L'intonazione è un argomento molto delicato, soprattutto per i musicisti di strumenti a fiato, per le ragioni che si esamineranno nel corso del post.
Nel corso degli anni ho suonato con persone molto fissate sull'intonazione (ma non per questo necessariamente intonate) e con altre non fissate ma che nel corso di un'esecuzione ascoltano ciò succede intorno a loro (e quindi non hanno problemi ad essere intonate).
In generale, purtroppo, il secondo caso è più raro; il motivo risiede, a mio giudizio, ad una concezione sbagliata, e quindi ad un approccio non produttivo, dell'intonazione relativa al proprio strumento.
Esaminerò la questione a fondo, nell'intento di dissipare quanti più dubbi possibile.
Innanzitutto occorre dire che l'intonazione, da due esecutori in poi, non può essere assoluta, ma è sempre relativa.
Quando si suona da soli, si può tranquillamente intonare lo strumento a 435 Hz o 445 Hz: non succede niente se tutti i suoni hanno la medesima intonazione.
Ma se si suona con un pianoforte bisogna necessariamente accordarsi con esso in quanto non ha la possibilità di cambiare la propria intonazione.
Non esiste "l'intonazione assoluta" in quanto dipende da molti fattori: un direttore d'orchestra può decidere di suonare a 440 Hz, 441 Hz e così via in base al proprio gusto e alla propria volontà; e non per questo cambierà la resa dell'orchestra.
L'importante è, una volta stabilita la frequenza, avere cura che tutti i suoni dello strumento siano intonati tra loro.
In secondo luogo, l'intonazione non riguarda solo un singolo suono, ma, se si suona in gruppo, anche un intero accordo.
Avere in suoni in mente è fondamentale per una buona intonazione, ma sicuramente avere presente l'accordo è meglio, in quanto in base alla sua natura può rendersi necessario una lieve modifica del suono che si sta producendo.
Può essere sicuramente d'aiuto sapere se si suona la fondamentale, la terza, la quinta, la settima, la nona ecc. di un accordo, perché permette di dargli il giusto peso nell'insieme.
Se si suona la terza, per esempio, bisogna darle appena un po' di rilievo in più, in quanto è il suono che determina il tipo di accordo; mentre se si suona una quinta giusta si può dare meno rilievo in quanto non determina il tipo di accordo.

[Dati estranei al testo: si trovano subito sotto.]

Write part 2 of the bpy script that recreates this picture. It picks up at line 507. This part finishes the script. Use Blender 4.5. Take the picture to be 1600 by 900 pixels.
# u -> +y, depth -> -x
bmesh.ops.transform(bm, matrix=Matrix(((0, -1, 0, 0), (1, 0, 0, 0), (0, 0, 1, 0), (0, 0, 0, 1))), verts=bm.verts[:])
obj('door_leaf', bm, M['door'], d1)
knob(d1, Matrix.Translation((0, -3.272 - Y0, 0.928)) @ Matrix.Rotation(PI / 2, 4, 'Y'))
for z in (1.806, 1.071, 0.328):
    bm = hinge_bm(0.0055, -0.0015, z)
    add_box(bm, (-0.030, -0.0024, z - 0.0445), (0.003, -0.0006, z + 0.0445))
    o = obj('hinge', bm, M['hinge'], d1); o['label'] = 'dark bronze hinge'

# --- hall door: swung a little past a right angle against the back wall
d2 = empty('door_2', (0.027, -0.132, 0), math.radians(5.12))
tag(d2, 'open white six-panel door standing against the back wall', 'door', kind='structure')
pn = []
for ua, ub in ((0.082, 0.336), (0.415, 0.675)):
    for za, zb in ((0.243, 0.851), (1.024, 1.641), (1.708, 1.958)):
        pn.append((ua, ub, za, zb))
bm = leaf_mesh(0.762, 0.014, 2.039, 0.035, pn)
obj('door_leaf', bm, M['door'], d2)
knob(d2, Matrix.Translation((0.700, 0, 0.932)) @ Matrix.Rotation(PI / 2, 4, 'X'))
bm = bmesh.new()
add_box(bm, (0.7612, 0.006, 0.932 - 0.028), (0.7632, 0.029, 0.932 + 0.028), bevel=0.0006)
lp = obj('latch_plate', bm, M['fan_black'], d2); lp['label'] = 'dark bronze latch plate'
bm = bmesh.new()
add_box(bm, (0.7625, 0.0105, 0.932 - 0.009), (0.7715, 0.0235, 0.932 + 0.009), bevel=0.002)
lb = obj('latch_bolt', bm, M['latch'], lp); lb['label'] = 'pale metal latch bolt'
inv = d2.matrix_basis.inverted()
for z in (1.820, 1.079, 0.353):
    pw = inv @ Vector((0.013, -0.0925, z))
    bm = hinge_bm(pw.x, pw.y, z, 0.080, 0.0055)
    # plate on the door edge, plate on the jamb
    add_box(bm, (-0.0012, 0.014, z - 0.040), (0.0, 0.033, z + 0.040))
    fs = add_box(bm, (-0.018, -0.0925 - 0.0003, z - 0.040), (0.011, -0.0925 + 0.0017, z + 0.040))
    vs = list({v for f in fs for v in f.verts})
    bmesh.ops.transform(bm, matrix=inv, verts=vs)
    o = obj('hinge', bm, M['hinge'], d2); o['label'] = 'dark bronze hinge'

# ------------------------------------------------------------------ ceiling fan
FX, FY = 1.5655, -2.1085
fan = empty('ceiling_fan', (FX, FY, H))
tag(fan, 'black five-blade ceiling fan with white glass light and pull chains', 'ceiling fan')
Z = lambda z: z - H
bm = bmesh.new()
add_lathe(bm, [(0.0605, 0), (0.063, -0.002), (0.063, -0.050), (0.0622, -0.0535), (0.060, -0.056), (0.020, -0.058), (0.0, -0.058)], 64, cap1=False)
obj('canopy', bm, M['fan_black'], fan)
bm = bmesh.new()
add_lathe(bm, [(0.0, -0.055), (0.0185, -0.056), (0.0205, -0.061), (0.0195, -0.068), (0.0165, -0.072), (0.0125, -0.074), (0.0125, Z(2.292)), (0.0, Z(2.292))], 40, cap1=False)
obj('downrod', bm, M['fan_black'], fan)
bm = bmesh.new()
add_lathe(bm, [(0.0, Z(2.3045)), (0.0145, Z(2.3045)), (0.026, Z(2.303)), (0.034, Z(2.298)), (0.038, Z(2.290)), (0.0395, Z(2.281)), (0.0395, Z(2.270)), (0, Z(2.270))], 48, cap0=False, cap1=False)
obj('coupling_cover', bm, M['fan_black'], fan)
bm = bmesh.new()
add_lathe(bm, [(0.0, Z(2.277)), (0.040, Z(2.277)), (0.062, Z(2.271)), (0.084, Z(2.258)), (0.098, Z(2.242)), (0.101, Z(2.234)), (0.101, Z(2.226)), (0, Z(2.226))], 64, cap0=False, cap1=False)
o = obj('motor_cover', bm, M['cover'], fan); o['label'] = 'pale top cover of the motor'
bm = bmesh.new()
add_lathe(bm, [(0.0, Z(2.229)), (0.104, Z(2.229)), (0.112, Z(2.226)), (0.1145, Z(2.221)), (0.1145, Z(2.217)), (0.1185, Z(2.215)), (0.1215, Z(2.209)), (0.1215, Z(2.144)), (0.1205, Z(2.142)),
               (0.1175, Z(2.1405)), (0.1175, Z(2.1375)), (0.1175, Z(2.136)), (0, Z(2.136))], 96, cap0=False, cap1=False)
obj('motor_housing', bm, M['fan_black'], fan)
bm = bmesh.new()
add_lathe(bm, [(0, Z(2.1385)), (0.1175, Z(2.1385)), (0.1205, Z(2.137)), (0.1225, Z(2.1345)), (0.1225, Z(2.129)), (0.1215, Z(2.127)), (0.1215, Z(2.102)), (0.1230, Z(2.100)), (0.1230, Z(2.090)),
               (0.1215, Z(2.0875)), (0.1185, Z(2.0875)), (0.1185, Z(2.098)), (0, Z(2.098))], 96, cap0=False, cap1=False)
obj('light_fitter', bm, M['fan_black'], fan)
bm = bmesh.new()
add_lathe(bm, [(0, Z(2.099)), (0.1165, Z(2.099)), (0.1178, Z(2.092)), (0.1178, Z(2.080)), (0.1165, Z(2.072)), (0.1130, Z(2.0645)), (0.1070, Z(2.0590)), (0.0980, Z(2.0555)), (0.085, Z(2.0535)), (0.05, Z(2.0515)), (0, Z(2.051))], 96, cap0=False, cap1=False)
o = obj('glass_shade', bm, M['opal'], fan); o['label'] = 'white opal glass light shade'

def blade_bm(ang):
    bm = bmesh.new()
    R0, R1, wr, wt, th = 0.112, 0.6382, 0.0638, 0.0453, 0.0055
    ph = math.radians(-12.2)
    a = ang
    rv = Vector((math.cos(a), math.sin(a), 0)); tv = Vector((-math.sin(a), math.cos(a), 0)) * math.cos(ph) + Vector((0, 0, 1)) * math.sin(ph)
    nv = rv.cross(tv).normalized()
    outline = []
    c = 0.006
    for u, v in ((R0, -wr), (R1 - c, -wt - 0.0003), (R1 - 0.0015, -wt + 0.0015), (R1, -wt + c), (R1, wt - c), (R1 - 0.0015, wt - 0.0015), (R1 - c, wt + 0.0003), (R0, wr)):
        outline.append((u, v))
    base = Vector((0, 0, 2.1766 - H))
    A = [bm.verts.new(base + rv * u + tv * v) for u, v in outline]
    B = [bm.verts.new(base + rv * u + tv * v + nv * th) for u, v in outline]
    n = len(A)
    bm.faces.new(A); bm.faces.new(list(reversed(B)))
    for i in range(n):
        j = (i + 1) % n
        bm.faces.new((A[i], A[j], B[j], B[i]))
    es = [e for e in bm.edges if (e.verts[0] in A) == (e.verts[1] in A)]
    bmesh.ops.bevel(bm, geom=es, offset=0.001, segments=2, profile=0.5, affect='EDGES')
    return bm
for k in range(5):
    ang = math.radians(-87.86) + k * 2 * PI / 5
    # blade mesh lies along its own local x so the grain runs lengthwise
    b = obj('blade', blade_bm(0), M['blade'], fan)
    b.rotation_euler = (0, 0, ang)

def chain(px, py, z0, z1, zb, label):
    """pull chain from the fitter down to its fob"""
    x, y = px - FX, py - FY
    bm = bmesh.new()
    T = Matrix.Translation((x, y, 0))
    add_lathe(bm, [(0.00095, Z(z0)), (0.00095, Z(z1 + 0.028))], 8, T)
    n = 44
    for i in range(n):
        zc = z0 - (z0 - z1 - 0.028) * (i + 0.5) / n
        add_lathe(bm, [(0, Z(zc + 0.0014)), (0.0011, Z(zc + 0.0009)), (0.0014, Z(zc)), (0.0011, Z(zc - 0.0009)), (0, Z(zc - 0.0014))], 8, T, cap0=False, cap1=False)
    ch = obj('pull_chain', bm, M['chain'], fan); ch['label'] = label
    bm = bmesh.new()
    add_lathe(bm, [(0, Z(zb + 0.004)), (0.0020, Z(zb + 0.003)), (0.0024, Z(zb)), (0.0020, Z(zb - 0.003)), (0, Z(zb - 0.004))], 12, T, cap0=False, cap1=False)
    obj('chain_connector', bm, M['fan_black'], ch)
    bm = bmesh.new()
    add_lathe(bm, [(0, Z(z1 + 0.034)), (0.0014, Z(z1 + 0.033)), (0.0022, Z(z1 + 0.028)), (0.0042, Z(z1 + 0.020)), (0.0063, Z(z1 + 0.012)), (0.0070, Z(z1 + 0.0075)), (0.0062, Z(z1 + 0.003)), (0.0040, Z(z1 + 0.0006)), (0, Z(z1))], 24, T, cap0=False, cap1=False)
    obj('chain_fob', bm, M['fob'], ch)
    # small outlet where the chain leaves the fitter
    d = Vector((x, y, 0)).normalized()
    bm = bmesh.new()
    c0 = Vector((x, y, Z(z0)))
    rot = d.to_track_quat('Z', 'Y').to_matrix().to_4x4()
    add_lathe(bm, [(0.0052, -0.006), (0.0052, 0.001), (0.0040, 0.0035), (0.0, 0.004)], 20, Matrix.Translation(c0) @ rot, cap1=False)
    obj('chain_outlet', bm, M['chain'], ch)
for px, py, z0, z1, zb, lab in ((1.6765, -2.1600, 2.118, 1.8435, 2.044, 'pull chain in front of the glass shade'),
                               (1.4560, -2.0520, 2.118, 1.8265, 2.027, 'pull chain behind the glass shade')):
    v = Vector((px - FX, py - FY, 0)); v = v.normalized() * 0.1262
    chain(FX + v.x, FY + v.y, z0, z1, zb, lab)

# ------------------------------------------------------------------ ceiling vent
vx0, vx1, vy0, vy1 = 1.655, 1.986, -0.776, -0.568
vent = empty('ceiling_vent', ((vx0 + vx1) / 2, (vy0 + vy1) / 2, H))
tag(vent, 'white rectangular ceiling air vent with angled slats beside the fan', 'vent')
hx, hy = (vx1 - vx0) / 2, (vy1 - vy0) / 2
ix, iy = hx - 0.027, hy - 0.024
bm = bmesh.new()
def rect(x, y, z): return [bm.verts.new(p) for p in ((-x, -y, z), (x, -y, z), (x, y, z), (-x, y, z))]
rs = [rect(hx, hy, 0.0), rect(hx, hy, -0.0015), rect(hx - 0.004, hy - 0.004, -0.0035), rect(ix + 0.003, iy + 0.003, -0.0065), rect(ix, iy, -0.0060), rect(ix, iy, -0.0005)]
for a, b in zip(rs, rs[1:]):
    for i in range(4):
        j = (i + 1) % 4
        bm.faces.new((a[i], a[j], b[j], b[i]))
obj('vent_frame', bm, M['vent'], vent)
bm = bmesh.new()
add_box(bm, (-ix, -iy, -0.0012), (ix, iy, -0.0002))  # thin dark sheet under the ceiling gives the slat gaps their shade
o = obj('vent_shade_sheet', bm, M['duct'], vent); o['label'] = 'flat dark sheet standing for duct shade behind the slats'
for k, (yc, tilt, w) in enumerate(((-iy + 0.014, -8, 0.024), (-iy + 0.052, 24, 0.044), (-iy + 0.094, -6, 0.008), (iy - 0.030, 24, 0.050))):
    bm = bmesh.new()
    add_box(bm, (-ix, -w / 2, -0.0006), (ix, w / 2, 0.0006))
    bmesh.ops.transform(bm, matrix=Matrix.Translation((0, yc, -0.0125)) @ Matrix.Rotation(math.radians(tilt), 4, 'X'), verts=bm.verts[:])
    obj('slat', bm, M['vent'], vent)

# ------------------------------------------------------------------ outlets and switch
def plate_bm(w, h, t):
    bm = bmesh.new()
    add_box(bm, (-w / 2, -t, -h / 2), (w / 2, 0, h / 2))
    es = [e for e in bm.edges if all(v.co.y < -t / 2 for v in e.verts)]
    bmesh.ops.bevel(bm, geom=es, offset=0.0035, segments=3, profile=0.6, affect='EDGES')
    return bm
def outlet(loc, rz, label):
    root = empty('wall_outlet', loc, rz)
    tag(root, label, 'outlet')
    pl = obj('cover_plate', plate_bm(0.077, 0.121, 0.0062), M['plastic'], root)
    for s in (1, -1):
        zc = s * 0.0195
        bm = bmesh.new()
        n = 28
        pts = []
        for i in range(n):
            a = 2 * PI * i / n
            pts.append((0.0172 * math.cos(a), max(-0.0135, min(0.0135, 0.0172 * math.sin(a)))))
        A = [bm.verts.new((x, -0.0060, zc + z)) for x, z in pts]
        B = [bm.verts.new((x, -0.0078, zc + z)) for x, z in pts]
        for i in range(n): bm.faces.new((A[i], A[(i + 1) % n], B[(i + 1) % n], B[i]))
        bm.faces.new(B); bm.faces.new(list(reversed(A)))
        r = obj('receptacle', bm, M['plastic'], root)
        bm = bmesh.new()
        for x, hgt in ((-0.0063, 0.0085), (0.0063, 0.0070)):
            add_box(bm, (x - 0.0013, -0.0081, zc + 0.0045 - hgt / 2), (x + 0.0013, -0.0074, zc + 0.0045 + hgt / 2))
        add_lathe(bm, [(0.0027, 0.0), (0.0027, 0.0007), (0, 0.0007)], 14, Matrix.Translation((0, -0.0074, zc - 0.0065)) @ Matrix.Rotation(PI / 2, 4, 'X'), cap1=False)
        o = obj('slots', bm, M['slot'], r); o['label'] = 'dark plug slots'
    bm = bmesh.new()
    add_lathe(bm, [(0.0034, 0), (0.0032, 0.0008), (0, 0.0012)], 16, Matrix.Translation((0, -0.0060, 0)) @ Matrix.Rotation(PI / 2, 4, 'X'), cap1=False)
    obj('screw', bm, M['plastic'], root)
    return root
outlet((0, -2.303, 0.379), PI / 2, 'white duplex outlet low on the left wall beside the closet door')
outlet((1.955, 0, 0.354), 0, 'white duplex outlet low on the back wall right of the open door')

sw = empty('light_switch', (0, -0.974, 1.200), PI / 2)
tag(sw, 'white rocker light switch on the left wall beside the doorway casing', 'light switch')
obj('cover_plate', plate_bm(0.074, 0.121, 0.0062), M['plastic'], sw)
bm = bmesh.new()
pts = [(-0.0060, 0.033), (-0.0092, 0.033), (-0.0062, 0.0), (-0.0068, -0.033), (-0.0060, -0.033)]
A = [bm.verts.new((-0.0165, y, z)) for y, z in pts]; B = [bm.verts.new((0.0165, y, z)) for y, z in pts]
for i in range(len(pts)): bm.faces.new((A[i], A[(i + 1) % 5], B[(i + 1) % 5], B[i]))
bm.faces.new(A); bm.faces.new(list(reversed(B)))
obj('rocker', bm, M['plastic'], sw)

Diverso è il discorso se si parla di quinta diminuita o quinta eccedente; per queste vale quanto detto per la terza.
Pensare all'intonazione degli accordi, invece dei singoli suoni, presenta il grande "inconveniente" di dover ascoltare ciò che suonano gli altri, regolandosi di conseguenza.
Se si escludono gli strumenti a tastiera, a intonazione fissa, tutti gli altri strumenti vanno trattati come la voce, e quindi bisogna prestare molta attenzione a tutte le note.
L'intonazione, pertanto, come tanti altri parametri del suono, può essere allenata e migliorata con lo studio; e personalmente sono contrario a quelle dicerie sull'orecchio "assoluto" che tanti professano in giro volendosi elevare a nuovi geni dell'arte.
Quando si parla di musica, a mio parere, non esiste niente di dato, ma tutto si ottiene con lo studio diligente e intelligente.
Dopo molto esercizio non è poi così difficile determinare se un suono, rispetto ad un altro, tende a crescere o a calare; e sicuramente la risposta corretta non dipende dall'intuito ma dal lavoro del cervello ad elaborare i dati.
Non è che i Gomalan Brass o i Mnozil Brass, per citare appena due dei gruppi migliori, suonano in quel modo solo perché individualmente sono bravissimi, ma anche e soprattutto perché basano il loro lavoro semplicemente sull'ascolto reciproco.
Chiesi a Walter Hilgers (fondatore e tubista dei German Brass) quale fosse il segreto del loro successo e lui rispose: "Intonazione e ascolto".